Einhellig berichten die in Köln tätigen Bauträger und Projektentwickler, dass sich der Wettbewerb um die immer knapper werdenden Grundstücke deutlich verschärft hat und in rasant steigenden Grundstückspreisen mündet. „Dazu kommen schwer nachvollziehbare Entscheidungen von Rat und/oder Verwaltung, die durch unterschiedliche Maßnahmen ihren Teil dazu beigetragen haben, dass sich die Situation nicht zum Positiven gewendet hat“, kritisiert Gendziorra. Als Beispiel führt sie die Nicht-Ausweitung der Planungsaktivitäten und diverse politische Weichen-stellungen an, die immer höhere Lasten auf die Projektentwickler und damit am Ende auf die Erwerber (oder Mieter) der Wohnungen übertragen haben.

Dies wird nach Ansicht von BFW NRW und WIK auch das Interesse an Investitionen in den geförderten Wohnungsbau untergraben bzw. erfordere ein hohes Maß an Querfinanzierung mit dem freifinanzierten Projektanteil.

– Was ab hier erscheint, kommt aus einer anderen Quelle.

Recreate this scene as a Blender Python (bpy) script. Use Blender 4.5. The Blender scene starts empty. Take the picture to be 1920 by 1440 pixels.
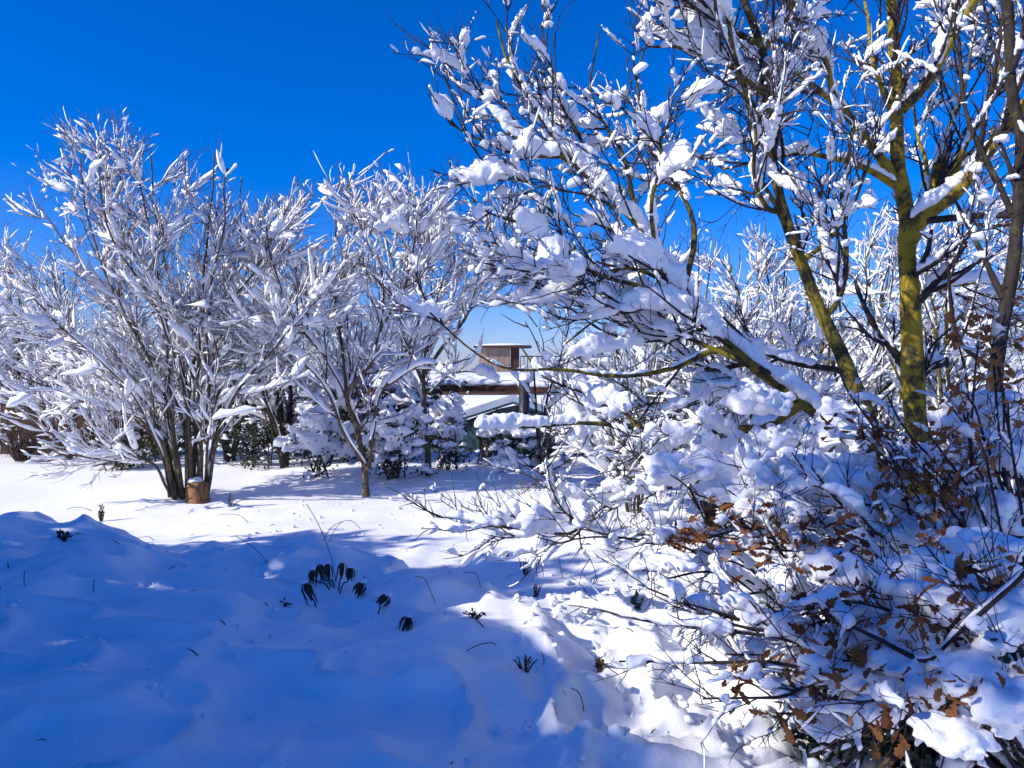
import bpy, math
import numpy as np

# ------------------------------------------------------------------ camera, sky, sun, exposure
scene = bpy.context.scene
C = scene.collection
F_PX = 1442.0                     # focal length in photo pixels (1920 wide)
CAM_Z = 1.6
PITCH = math.atan(30.0 / F_PX)    # the horizon lies 30 px above the picture's middle
cam_d = bpy.data.cameras.new('camera')
cam_d.sensor_width = 36.0
cam_d.lens = F_PX / 1920.0 * 36.0
cam_d.clip_start = 0.05
cam_d.clip_end = 3000.0
cam = bpy.data.objects.new('camera', cam_d)
C.objects.link(cam)
cam.location = (0, 0, CAM_Z)
cam.rotation_euler = (math.pi / 2 - PITCH, 0, 0)
scene.camera = cam

SUN_EL = math.radians(30.0)
SUN_AZ = math.radians(-114.0)     # bearing from +Y, clockwise: left and a little behind the camera
to_sun = np.array([math.sin(SUN_AZ) * math.cos(SUN_EL), math.cos(SUN_AZ) * math.cos(SUN_EL), math.sin(SUN_EL)])

world = bpy.data.worlds.new('World')
scene.world = world
world.use_nodes = True
nt = world.node_tree
nt.nodes.clear()
sky = nt.nodes.new('ShaderNodeTexSky')
sky.sky_type = 'NISHITA'
sky.sun_disc = False
sky.sun_elevation = SUN_EL
sky.sun_rotation = SUN_AZ
sky.altitude = 0
sky.air_density = 1.0
sky.dust_density = 0.3
sky.ozone_density = 3.0
hs = nt.nodes.new('ShaderNodeHueSaturation')
hs.inputs['Saturation'].default_value = 1.25
tint = nt.nodes.new('ShaderNodeMix')            # the camera's cold white balance: one tint for the whole sky
tint.data_type = 'RGBA'
tint.blend_type = 'MULTIPLY'
tint.inputs[0].default_value = 1.0
tint.inputs[7].default_value = (0.90, 1.03, 1.72, 1)
bg = nt.nodes.new('ShaderNodeBackground')
bg.inputs['Strength'].default_value = 0.087
wo = nt.nodes.new('ShaderNodeOutputWorld')
nt.links.new(sky.outputs[0], tint.inputs[6])
nt.links.new(tint.outputs[2], hs.inputs['Color'])
nt.links.new(hs.outputs[0], bg.inputs['Color'])
nt.links.new(bg.outputs[0], wo.inputs['Surface'])

sun_d = bpy.data.lights.new('sun', 'SUN')
sun_d.energy = 5.0
sun_d.angle = math.radians(0.5)
sun_d.color = (1.0, 0.93, 0.82)
sun = bpy.data.objects.new('sun', sun_d)
C.objects.link(sun)
from mathutils import Vector
sun.rotation_euler = Vector(to_sun).to_track_quat('Z', 'Y').to_euler()
sun.location = (-8, -4, 8)

vs = scene.view_settings
vs.view_transform = 'Standard'
vs.look = 'None'
vs.exposure = 0.28
vs.gamma = 1.0
vs.use_curve_mapping = False
scene.cycles.max_bounces = 8
scene.cycles.diffuse_bounces = 5
scene.cycles.glossy_bounces = 2
scene.cycles.transmission_bounces = 4
scene.cycles.transparent_max_bounces = 8
scene.cycles.use_adaptive_sampling = True
scene.cycles.use_denoising = True

# ------------------------------------------------------------------ helpers
rng = np.random.default_rng(11)
UP = np.array([0.0, 0.0, 1.0])
_c, _s = math.cos(PITCH), math.sin(PITCH)


def W(px, py, d):
    """the point seen at photo pixel (px, py), d metres in front (world y = d)"""
    u, v = (px - 960.0) / F_PX, (720.0 - py) / F_PX
    y = _c + v * _s
    z = v * _c - _s
    k = d / y
    return np.array([u * k, d, CAM_Z + z * k])


_T2 = rng.random((64, 64))
_T3 = rng.random((32, 32, 32))


def n2(x, y):
    x = np.asarray(x, float); y = np.asarray(y, float)
    xi = np.floor(x).astype(int); yi = np.floor(y).astype(int)
    fx = x - xi; fy = y - yi
    fx = fx * fx * fx * (fx * (fx * 6 - 15) + 10); fy = fy * fy * fy * (fy * (fy * 6 - 15) + 10)
    a = _T2[xi & 63, yi & 63]; b = _T2[(xi + 1) & 63, yi & 63]
    c = _T2[xi & 63, (yi + 1) & 63]; d = _T2[(xi + 1) & 63, (yi + 1) & 63]
    return (a + (b - a) * fx) * (1 - fy) + (c + (d - c) * fx) * fy


def n3(p):
    i = np.floor(p).astype(int); f = p - i
    f = f * f * (3 - 2 * f)
    x0, y0, z0 = i[..., 0] & 31, i[..., 1] & 31, i[..., 2] & 31
    x1, y1, z1 = (x0 + 1) & 31, (y0 + 1) & 31, (z0 + 1) & 31
    fx, fy, fz = f[..., 0], f[..., 1], f[..., 2]
    a = _T3[x0, y0, z0] * (1 - fx) + _T3[x1, y0, z0] * fx
    b = _T3[x0, y1, z0] * (1 - fx) + _T3[x1, y1, z0] * fx
    c = _T3[x0, y0, z1] * (1 - fx) + _T3[x1, y0, z1] * fx
    d = _T3[x0, y1, z1] * (1 - fx) + _T3[x1, y1, z1] * fx
    return (a * (1 - fy) + b * fy) * (1 - fz) + (c * (1 - fy) + d * fy) * fz


def proj(P):
    """photo pixel of points"""
    x, y, z = P[..., 0], P[..., 1], P[..., 2] - CAM_Z
    f = np.maximum(y * _c - z * _s, 0.05)
    return 960 + F_PX * x / f, 720 - F_PX * (y * _s + z * _c) / f


GAPS = [(872, 1010, 585, 730, 99, 0.06), (845, 1015, 735, 835, 99, 0.06), (1040, 1165, -80, 130, 99, 0.1), (440, 545, 150, 350, 99, 0.1), (560, 830, 150, 300, 99, 0.15), (0, 480, 0, 195, 99, 0.1), (1655, 1765, 230, 720, 5.3, 0.25)]      # openings between the crowns: few twigs grew there


def sstep(a, b, x):
    t = np.clip((x - a) / (b - a), 0, 1)
    return t * t * (3 - 2 * t)


def billow(x, y):
    return 1 - np.abs(2 * n2(x, y) - 1)


def ground(x, y):
    """height of the snow surface"""
    x = np.asarray(x, float); y = np.asarray(y, float)
    edge = 6.3 + 0.35 * (n2(x * 0.9 + 7, x * 0 + 3.3) - 0.5) * 2 - 1.5 * sstep(-2.2, 0.4, x)
    bank = 1 - sstep(edge - 1.0, edge + 0.35, y)
    bank = bank * (1 - 0.55 * sstep(-0.5, 1.0, x))
    z = 0.36 * bank
    z = z + bank * (0.12 * (n2(x * 0.9 + 3, y * 0.9) - 0.5) + 0.15 * (n2(x * 1.9, y * 1.9 + 9) - 0.5)
                    + 0.15 * np.maximum(billow(x * 3.3 + 4, y * 3.3) - 0.5, 0) + 0.07 * (n2(x * 5, y * 5) - 0.5) - 0.12 * np.maximum(n2(x * 4.1 + 9, y * 4.1) - 0.72, 0) + 0.010 * (n2(x * 17, y * 17) - 0.5))
    crest = np.exp(-((y - edge + 0.35) / 0.45) ** 2) * sstep(9, 5, np.abs(x))
    z = z + crest * 0.15 * np.maximum(billow(x * 1.6 + 1.7, y * 1.6) - 0.45, 0)
    open_ = sstep(5.0, 7.0, y) * (1 - sstep(40, 60, y))
    z = z + open_ * (0.10 * (n2(x * 0.5, y * 0.5 + 4) - 0.5) + 0.035 * (n2(x * 1.7 + 5, y * 2.4) - 0.5)
                     + 0.012 * (n2(x * 4, y * 9) - 0.5))
    # snow heaped over low plants on the right, in front of and under the oak saplings
    rough = sstep(-0.25, 0.5, x) * sstep(6.0, 4.0, y) * (1 - sstep(7, 9, np.abs(x)))
    z = z + rough * (0.17 * np.maximum(billow(x * 2.6 + 3, y * 2.6 + 1) - 0.25, 0)
                     + 0.10 * np.maximum(billow(x * 6.1, y * 6.1 + 5) - 0.3, 0)
                     + 0.05 * billow(x * 13, y * 13) - 0.06)
    clod = sstep(-0.1, 0.6, x) * sstep(7.5, 5.0, y)
    z = z + clod * (0.035 * np.maximum(billow(x * 19 + 2, y * 19) - 0.35, 0) + 0.02 * (n2(x * 31, y * 31) - 0.5))
    mid = sstep(-1.2, 0.0, x) * sstep(5.0, 6.0, y) * sstep(9.5, 8.0, y) * sstep(4, 3, x)
    z = z + mid * 0.13 * np.maximum(billow(x * 1.9 + 8, y * 1.9) - 0.3, 0)
    # the plot falls away behind the boundary
    z = z - 0.9 * sstep(14.5, 19, y)
    return z


def G(x, y):
    return float(ground(np.array([x]), np.array([y]))[0])


# ------------------------------------------------------------------ materials
def new_mat(name):
    m = bpy.data.materials.new(name)
    m.use_nodes = True
    t = m.node_tree
    b = t.nodes['Principled BSDF']
    return m, t, b


def mat_plain(name, col, rough=0.7, spec=0.3, vary=0.25, scale=8.0, bump=0.0, col2=None, stretch=(1, 1, 1), per_obj=0.0, trans=0.0):
    m, t, b = new_mat(name)
    b.inputs['Roughness'].default_value = rough
    b.inputs['Specular IOR Level'].default_value = spec
    tc = t.nodes.new('ShaderNodeTexCoord')
    mp = t.nodes.new('ShaderNodeMapping')
    mp.inputs['Scale'].default_value = stretch
    no = t.nodes.new('ShaderNodeTexNoise')
    no.inputs['Scale'].default_value = scale
    no.inputs['Detail'].default_value = 5
    no.inputs['Roughness'].default_value = 0.62
    cr = t.nodes.new('ShaderNodeValToRGB')
    c2 = col2 if col2 else tuple(min(1, c * (1 + vary)) for c in col)
    c1 = col if col2 else tuple(c * (1 - vary) for c in col)
    cr.color_ramp.elements[0].color = (*c1, 1)
    cr.color_ramp.elements[1].color = (*c2, 1)
    cr.color_ramp.elements[0].position = 0.36
    cr.color_ramp.elements[1].position = 0.64
    t.links.new(tc.outputs['Object'], mp.inputs[0])
    t.links.new(mp.outputs[0], no.inputs['Vector'])
    t.links.new(no.outputs['Fac'], cr.inputs[0])
    out = cr.outputs[0]
    if per_obj:
        oi = t.nodes.new('ShaderNodeObjectInfo')
        mr = t.nodes.new('ShaderNodeMapRange')
        mr.inputs['To Min'].default_value = 1 - per_obj
        mr.inputs['To Max'].default_value = 1 + per_obj
        h = t.nodes.new('ShaderNodeHueSaturation')
        t.links.new(oi.outputs['Random'], mr.inputs['Value'])
        t.links.new(mr.outputs[0], h.inputs['Value'])
        t.links.new(out, h.inputs['Color'])
        out = h.outputs[0]
    t.links.new(out, b.inputs['Base Color'])
    if bump:
        bu = t.nodes.new('ShaderNodeBump')
        bu.inputs['Strength'].default_value = bump
        bu.inputs['Distance'].default_value = 0.01
        t.links.new(no.outputs['Fac'], bu.inputs['Height'])
        t.links.new(bu.outputs[0], b.inputs['Normal'])
    if trans:
        tr = t.nodes.new('ShaderNodeBsdfTranslucent')
        mx = t.nodes.new('ShaderNodeMixShader')
        mx.inputs[0].default_value = trans
        t.links.new(out, tr.inputs['Color'])
        t.links.new(b.outputs[0], mx.inputs[1])
        t.links.new(tr.outputs[0], mx.inputs[2])
        t.links.new(mx.outputs[0], t.nodes['Material Output'].inputs['Surface'])
    return m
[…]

Beide Verbände betonen, dass es nicht darum geht, Eigentumswohnungsbau gegen den Mietwohnungsbau in Stellung zu bringen. „Köln braucht mehr Eigentumswohnungen und mehr Mietwohnungen. Beides wäre leicht möglich, wenn die Bautätigkeit insgesamt erhöht werden könnte“, so die Landesgeschäftsführerin. Es müsse zentrale Aufgabe sein, den Wohnungsneubau und den damit verbundenen Städtebau qualitativ so zu gestalten, dass eine ausreichende Wohnungsversorgung für alle Zielgruppen gewährleistet sei.

Überhitzte Märkte mit steigenden Bodenpreisen, steigenden Baukosten und einer Verschiebung von wirtschaftlichen Lasten zu den Investoren und Nutzern sind nach Ansicht des BFW dabei kein guter Ausgangspunkt. Die Stadt benötige umso mehr eine proaktive kommunale Planungs-, Boden- und Liegenschaftspolitik.